### Exercise brief
Give the material once more, word for word, without any images.

### Supplied information
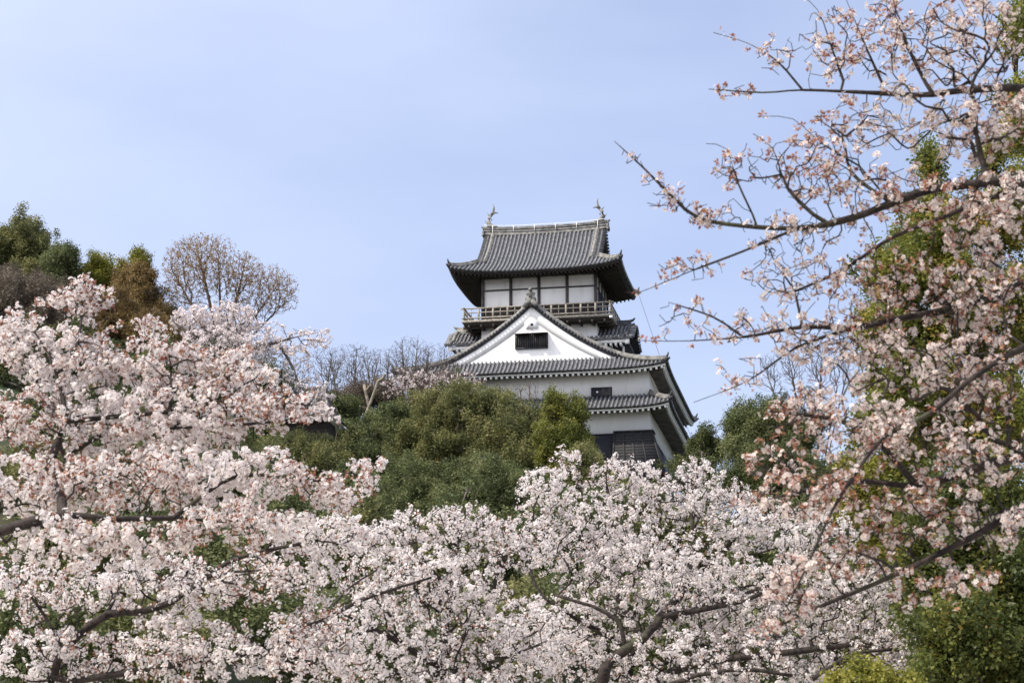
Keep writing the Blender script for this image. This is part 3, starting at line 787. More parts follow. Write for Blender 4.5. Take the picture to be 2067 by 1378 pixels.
def foliage(label, spec, seed, mat, leaf=0.16, dens=1.0, clump=0.75, name='evergreen_tree', cat='tree', group=None, base=None, bark='bark_far', trunk_r=0.22, flat=0.5, up=0.35, nclump=None, hang=0.0, kind_part='crown'):
    """broadleaf crown: clumps over the surface of each lobe, each clump a shell of leaves"""
    rng = np.random.default_rng(seed)
    P, Rr = [], []
    cen = np.array([at(s[0], s[1], s[4]) for s in spec])
    for i, (px, py, rx, ry, Y, rd) in enumerate(spec):
        rad = np.array([rx * Y / FPX, rd, ry * Y / FPX])
        n = nclump or max(8, int(1.9 * (4 * math.pi * (rad[0] * rad[1] * rad[2]) ** (2 / 3)) / (clump ** 2 * 2.2)))
        u = rng.normal(size=(n, 3)); u /= np.linalg.norm(u, axis=1)[:, None]
        wob = 1 + .16 * np.sin(u @ np.array([5., 3, 4]) + seed + i) + .10 * np.sin(u @ np.array([-7., 6, 9]) + 2 * seed)
        q = cen[i] + u * rad * np.where(rng.uniform(0, 1, (n, 1)) < .14, rng.uniform(1.05, 1.28, (n, 1)), rng.uniform(0.55, 1.05, (n, 1))) * wob[:, None]
        P.append(q); Rr.append(clump * rng.uniform(0.4, 1.15, n))
    P = np.vstack(P); Rr = np.concatenate(Rr)
    if base is None:
        c = cen.mean(0); base = (c[0], c[1], float(terrain(c[0], c[1])) - 0.2)
    b0 = np.asarray(base, float)
    keep = P[:, 2] > terrain(P[:, 0], P[:, 1]) - 0.2
    P, Rr = P[keep], Rr[keep]
    t = empty(name, tuple(base)); tag(t, label, cat, group)
    top = cen.mean(0)
    trunk = [b0, b0 + (top - b0) * .5 + rng.normal(0, .15, 3), top]
    X, par, dr, A, nm = grow([trunk], P, max(0.35, clump * .6), seed)
    V, F, r = skin(X, par, dr, A, 0.018, 0.5, trunk_r, 5)
    mesh_from('trunk', V - b0, [F], M[bark], t, smooth=True)
    n = np.maximum(6, (dens * 4 * math.pi * Rr ** 2 / (leaf ** 2 * 0.55)).astype(int)); rep = np.repeat(np.arange(len(P)), n)
    u = rng.normal(size=(len(rep), 3)); u[:, 2] += up; u /= np.linalg.norm(u, axis=1)[:, None]
    pos = P[rep] + u * Rr[rep][:, None] * np.array([.85, .85, 1.1]) * rng.uniform(0.3, 1.2, (len(rep), 1)) + rng.normal(0, leaf * .6, u.shape)
    nrm = u * flat + rng.normal(0, .55, u.shape) + [0, 0, .35]
    fr = frames(nrm, rng)
    sc = leaf * rng.uniform(.6, 1.25, len(rep))
    Vl, Fl = stamp(LF_V - [0, .5, 0], LF_F, pos, fr, sc)
    cv = rng.uniform(0, 1, len(P))
    c = np.clip(0.48 + 0.6 * (cv[rep] - .5) + 0.5 * (rng.uniform(0, 1, len(rep)) - .5), 0, 1)
    mesh_from(kind_part, Vl - b0, Fl, M[mat], t, {'rnd': np.repeat(c, 4)})
    return t

def bare_tree(label, base, limbs, spec, seed, step=0.45, rt=0.016, ex=0.48, rmax=0.25, bark='bark_far', buds=0, bud_mat=None, bud_len=0.1, name='bare_tree', cat='bare tree', group=None, bf=.55):
    rng = np.random.default_rng(seed)
    t = empty(name, tuple(base)); tag(t, label, cat, group); b0 = np.asarray(base, float)
    T = blobs(spec, rng)
    X, par, dr, A, nm = grow(limbs, T, step, seed, 0.0, 0.055, bf)
    V, F, r = skin(X, par, dr, A, rt, ex, rmax, 4)
    mesh_from('trunk', V - b0, [F], M[bark], t, smooth=True)
    if buds:
        idx = np.arange(len(X))[(par >= 0) & (A <= 3)]
        rep = np.repeat(idx, rng.poisson(buds, len(idx)))
        pos = X[rep] + (X[par[rep]] - X[rep]) * rng.uniform(0, 1, (len(rep), 1)) + rng.normal(0, bud_len * .6, (len(rep), 3))
        Vl, Fl = stamp(LF_V - [0, .5, 0], LF_F, pos, frames(rng.normal(size=pos.shape) + [0, 0, .5], rng), bud_len * rng.uniform(.6, 1.3, len(rep)))
        mesh_from('young_leaves', Vl - b0, Fl, M[bud_mat], t, {'rnd': np.repeat(rng.uniform(0, 1, len(rep)), 4)})
    return t
def gz(px, py, Y, dz=-0.1):
    p = at(px, py, Y); return (p[0], p[1], float(terrain(p[0], p[1])) + dz)

M['leaf_olive'] = leafy('olive_leaf', [(0.0, (0.060, 0.070, 0.028)), (0.5, (0.14, 0.148, 0.055)), (1.0, (0.27, 0.25, 0.10))], 0.4)
M['leaf_green'] = leafy('green_leaf', [(0.0, (0.050, 0.066, 0.028)), (0.5, (0.112, 0.134, 0.052)), (1.0, (0.23, 0.235, 0.10))], 0.4)
M['leaf_dark'] = leafy('dark_leaf', [(0.0, (0.035, 0.048, 0.020)), (0.5, (0.080, 0.098, 0.034)), (1.0, (0.19, 0.19, 0.07))], 0.35)
M['leaf_yellow'] = leafy('yellow_green_leaf', [(0.0, (0.09, 0.105, 0.015)), (0.5, (0.19, 0.19, 0.03)), (1.0, (0.34, 0.30, 0.07))], 0.4)
M['leaf_lime'] = leafy('lime_leaf', [(0.0, (0.055, 0.072, 0.016)), (0.5, (0.135, 0.150, 0.032)), (1.0, (0.27, 0.25, 0.06))], 0.4)
M['leaf_brown'] = leafy('brown_leaf', [(0.0, (0.075, 0.052, 0.022)), (0.5, (0.17, 0.115, 0.045)), (1.0, (0.28, 0.20, 0.08))], 0.35)
M['leaf_thicket'] = leafy('thicket_leaf', [(0.0, (0.07, 0.056, 0.042)), (0.5, (0.13, 0.105, 0.08)), (1.0, (0.20, 0.165, 0.125))], 0.25)
M['bud_orange'] = leafy('orange_bud', [(0.0, (0.20, 0.11, 0.04)), (0.5, (0.34, 0.205, 0.07)), (1.0, (0.45, 0.31, 0.12))], 0.3)
M['leaf_deep'] = leafy('deep_green_leaf', [(0.0, (0.035, 0.05, 0.012)), (0.5, (0.085, 0.105, 0.024)), (0.85, (0.17, 0.17, 0.035)), (1.0, (0.33, 0.20, 0.06))], 0.42, 0.45, 0.3)
M['leaf_near'] = leafy('near_leaf', [(0.0, (0.06, 0.08, 0.015)), (0.5, (0.15, 0.165, 0.032)), (0.78, (0.29, 0.265, 0.05)), (1.0, (0.46, 0.28, 0.09))], 0.5, 0.45, 0.3)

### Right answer
Keep writing the Blender script for this image. This is part 3, starting at line 787. More parts follow. Write for Blender 4.5. Take the picture to be 2067 by 1378 pixels.
def foliage(label, spec, seed, mat, leaf=0.16, dens=1.0, clump=0.75, name='evergreen_tree', cat='tree', group=None, base=None, bark='bark_far', trunk_r=0.22, flat=0.5, up=0.35, nclump=None, hang=0.0, kind_part='crown'):
    """broadleaf crown: clumps over the surface of each lobe, each clump a shell of leaves"""
    rng = np.random.default_rng(seed)
    P, Rr = [], []
    cen = np.array([at(s[0], s[1], s[4]) for s in spec])
    for i, (px, py, rx, ry, Y, rd) in enumerate(spec):
        rad = np.array([rx * Y / FPX, rd, ry * Y / FPX])
        n = nclump or max(8, int(1.9 * (4 * math.pi * (rad[0] * rad[1] * rad[2]) ** (2 / 3)) / (clump ** 2 * 2.2)))
        u = rng.normal(size=(n, 3)); u /= np.linalg.norm(u, axis=1)[:, None]
        wob = 1 + .16 * np.sin(u @ np.array([5., 3, 4]) + seed + i) + .10 * np.sin(u @ np.array([-7., 6, 9]) + 2 * seed)
        q = cen[i] + u * rad * np.where(rng.uniform(0, 1, (n, 1)) < .14, rng.uniform(1.05, 1.28, (n, 1)), rng.uniform(0.55, 1.05, (n, 1))) * wob[:, None]
        P.append(q); Rr.append(clump * rng.uniform(0.4, 1.15, n))
    P = np.vstack(P); Rr = np.concatenate(Rr)
    if base is None:
        c = cen.mean(0); base = (c[0], c[1], float(terrain(c[0], c[1])) - 0.2)
    b0 = np.asarray(base, float)
    keep = P[:, 2] > terrain(P[:, 0], P[:, 1]) - 0.2
    P, Rr = P[keep], Rr[keep]
    t = empty(name, tuple(base)); tag(t, label, cat, group)
    top = cen.mean(0)
    trunk = [b0, b0 + (top - b0) * .5 + rng.normal(0, .15, 3), top]
    X, par, dr, A, nm = grow([trunk], P, max(0.35, clump * .6), seed)
    V, F, r = skin(X, par, dr, A, 0.018, 0.5, trunk_r, 5)
    mesh_from('trunk', V - b0, [F], M[bark], t, smooth=True)
    n = np.maximum(6, (dens * 4 * math.pi * Rr ** 2 / (leaf ** 2 * 0.55)).astype(int)); rep = np.repeat(np.arange(len(P)), n)
    u = rng.normal(size=(len(rep), 3)); u[:, 2] += up; u /= np.linalg.norm(u, axis=1)[:, None]
    pos = P[rep] + u * Rr[rep][:, None] * np.array([.85, .85, 1.1]) * rng.uniform(0.3, 1.2, (len(rep), 1)) + rng.normal(0, leaf * .6, u.shape)
    nrm = u * flat + rng.normal(0, .55, u.shape) + [0, 0, .35]
    fr = frames(nrm, rng)
    sc = leaf * rng.uniform(.6, 1.25, len(rep))
    Vl, Fl = stamp(LF_V - [0, .5, 0], LF_F, pos, fr, sc)
    cv = rng.uniform(0, 1, len(P))
    c = np.clip(0.48 + 0.6 * (cv[rep] - .5) + 0.5 * (rng.uniform(0, 1, len(rep)) - .5), 0, 1)
    mesh_from(kind_part, Vl - b0, Fl, M[mat], t, {'rnd': np.repeat(c, 4)})
    return t

def bare_tree(label, base, limbs, spec, seed, step=0.45, rt=0.016, ex=0.48, rmax=0.25, bark='bark_far', buds=0, bud_mat=None, bud_len=0.1, name='bare_tree', cat='bare tree', group=None, bf=.55):
    rng = np.random.default_rng(seed)
    t = empty(name, tuple(base)); tag(t, label, cat, group); b0 = np.asarray(base, float)
    T = blobs(spec, rng)
    X, par, dr, A, nm = grow(limbs, T, step, seed, 0.0, 0.055, bf)
    V, F, r = skin(X, par, dr, A, rt, ex, rmax, 4)
    mesh_from('trunk', V - b0, [F], M[bark], t, smooth=True)
    if buds:
        idx = np.arange(len(X))[(par >= 0) & (A <= 3)]
        rep = np.repeat(idx, rng.poisson(buds, len(idx)))
        pos = X[rep] + (X[par[rep]] - X[rep]) * rng.uniform(0, 1, (len(rep), 1)) + rng.normal(0, bud_len * .6, (len(rep), 3))
        Vl, Fl = stamp(LF_V - [0, .5, 0], LF_F, pos, frames(rng.normal(size=pos.shape) + [0, 0, .5], rng), bud_len * rng.uniform(.6, 1.3, len(rep)))
        mesh_from('young_leaves', Vl - b0, Fl, M[bud_mat], t, {'rnd': np.repeat(rng.uniform(0, 1, len(rep)), 4)})
    return t
def gz(px, py, Y, dz=-0.1):
    p = at(px, py, Y); return (p[0], p[1], float(terrain(p[0], p[1])) + dz)

M['leaf_olive'] = leafy('olive_leaf', [(0.0, (0.060, 0.070, 0.028)), (0.5, (0.14, 0.148, 0.055)), (1.0, (0.27, 0.25, 0.10))], 0.4)
M['leaf_green'] = leafy('green_leaf', [(0.0, (0.050, 0.066, 0.028)), (0.5, (0.112, 0.134, 0.052)), (1.0, (0.23, 0.235, 0.10))], 0.4)
M['leaf_dark'] = leafy('dark_leaf', [(0.0, (0.035, 0.048, 0.020)), (0.5, (0.080, 0.098, 0.034)), (1.0, (0.19, 0.19, 0.07))], 0.35)
M['leaf_yellow'] = leafy('yellow_green_leaf', [(0.0, (0.09, 0.105, 0.015)), (0.5, (0.19, 0.19, 0.03)), (1.0, (0.34, 0.30, 0.07))], 0.4)
M['leaf_lime'] = leafy('lime_leaf', [(0.0, (0.055, 0.072, 0.016)), (0.5, (0.135, 0.150, 0.032)), (1.0, (0.27, 0.25, 0.06))], 0.4)
M['leaf_brown'] = leafy('brown_leaf', [(0.0, (0.075, 0.052, 0.022)), (0.5, (0.17, 0.115, 0.045)), (1.0, (0.28, 0.20, 0.08))], 0.35)
M['leaf_thicket'] = leafy('thicket_leaf', [(0.0, (0.07, 0.056, 0.042)), (0.5, (0.13, 0.105, 0.08)), (1.0, (0.20, 0.165, 0.125))], 0.25)
M['bud_orange'] = leafy('orange_bud', [(0.0, (0.20, 0.11, 0.04)), (0.5, (0.34, 0.205, 0.07)), (1.0, (0.45, 0.31, 0.12))], 0.3)
M['leaf_deep'] = leafy('deep_green_leaf', [(0.0, (0.035, 0.05, 0.012)), (0.5, (0.085, 0.105, 0.024)), (0.85, (0.17, 0.17, 0.035)), (1.0, (0.33, 0.20, 0.06))], 0.42, 0.45, 0.3)
M['leaf_near'] = leafy('near_leaf', [(0.0, (0.06, 0.08, 0.015)), (0.5, (0.15, 0.165, 0.032)), (0.78, (0.29, 0.265, 0.05)), (1.0, (0.46, 0.28, 0.09))], 0.5, 0.45, 0.3)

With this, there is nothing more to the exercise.